Either Kruul needs nerfing or the assisting npc’s need to be boosted to the point they’re useful.

And again, this hasn’t been fun after many many many attempts navigating what it takes to beat it. I’ve mustered 18% HP on Kruul with side mechanics being entirely overwhelming from the start of his phase.

“Why do it if it’s not fun”
What business is that of yours? None.

Yes I beat it. Can only speak for guardian tho, which is who I was replying to doing.

This is intended. Solution: Don’t get hit by smash or beams.

They die with a single judgement. From range. Why would you want to bother to melee them?

Because it’s your job to interrupt Twisted Reflection and prevent that…Stun and orbs will do it if you’re out of range of your regular interrupt. It’s probably the most important mechanic in the fight, so I’m concerned that you’re not seeming to understand how it works.

First of all, how are you getting beams during Annihilates when that ability only happens in P2 from Kruul, and beams only happen from eyes, which despawn when Variss dies?

Second, Annihilate is the tank part of the fight. The damage stacks requiring increasingly strong cds to manage until you’ve lost the dps race. You can use orbs and stuns to interrupt annihilate casts, and although he’ll cast it again right after, you’re stretching the dps time you have each time you stop it. I’m sure there are better tanks who can take more, but 4 was my limit. You need to use cds and stuns to make sure he dies in 3-4 annihilates or you’re not doing enough damage.

The point of this fight is class mastery. Movement, cd management, interrupts, add pickup and positioning, and, drum roll please, damage. Fail at any of these and you probably won’t win.

Sure, but it’s weird to broadcast to anyone who reads this that “it’s not fun and the rewards aren’t any good” and then get all private when someone asks the logical question of why you bother at all if it’s not fun and you have no interest in the rewards being offered for completion.

Is it though? If someone has a consistent pattern of aiming for something and missing, is it actually reasonable to think it’s more likely they aimed for something and actually hit it for a change? If anything, wouldn’t them actually hitting something they intended for be the coincidental outcome? Missing their mark would be par for a course.

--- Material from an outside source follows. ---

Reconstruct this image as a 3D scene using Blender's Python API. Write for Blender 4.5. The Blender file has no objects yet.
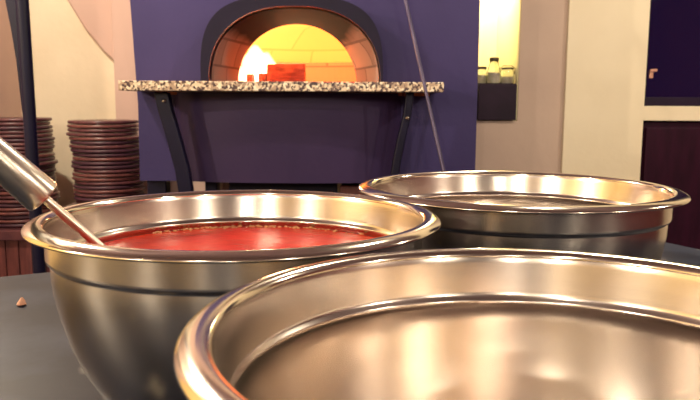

TBH, I can’t even see where it can be claimed that they even hit any mark. They rolled out a thing that ranged from some people facescrolling with Crusader Enchants and certain trinkets and what not, and where other people found their spec lacked the tools, or have a much more annoying time now that the Legendary that was the linchpin of a strat didn’t work, or the boss had been changed to make a strat unviable, or the boss simply had to get hotfix nerfs. That’s a pretty hilariously wide range.

Assuming any sort of easier tuning or change for future weeks, or future events seems like the opposite of what Timewalking is supposed to be about. The whole point of the Timewalking system (especially with doubling down on removing all borrowed power) is that they’re using it to keep something at a static point, which won’t change over time, or getting new gear from tiers, or adding new systems into the game, or whatever.